Catholic political parties around the world vigorously supported Mussolini’s crusade, and opposed the League of Nations sanctions against it. Church support never wavered when the army started using poison gas after encountering unexpectedly strong Ethiopian opposition, nor when it executed 30,000 prisoners after a failed attempt to assassinate the military governor. The war ultimately took over three quarters of a million Ethiopian lives. Neither did the Church have any official comment when Mussolini adopted his “Manifesto of Race” in 1938, banning both Jews and Africans from the professions and subjecting their property to confiscation.
After Italy attacked France in 1940, Italian bishops enthusiastically wired Mussolini their pious hope that he would “crown the unfailing victory of our arms by planting the Italian flag over the Holy Sepulcher.” In November, 1941, Italy conferred the title of “prince” on the Pope’s nephews.

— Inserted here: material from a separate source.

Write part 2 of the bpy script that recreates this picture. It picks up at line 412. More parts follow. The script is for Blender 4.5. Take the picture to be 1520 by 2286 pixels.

A best-selling 1994 book by John Cornwell characterized Pius XII as “Hitler’s Pope” and made a case for Vatican complicity in the Jewish Holocaust. Cornwell’s argument is weak, and undermines the legitimate case that can be made against the Church’s promotion of Fascism. Hitler and Pius XII actually detested one another, and despite his anti-Semitism Pius in fact acted to save the lives of thousands of Jews in Rome. Whether a vocal opposition to the Holocaust would have done more good than harm is debatable and unprovable. What is not nearly as debatable is that Mussolini bought the Roman Catholic Church outright, which responded with grateful cooperation in all his despicable schemes.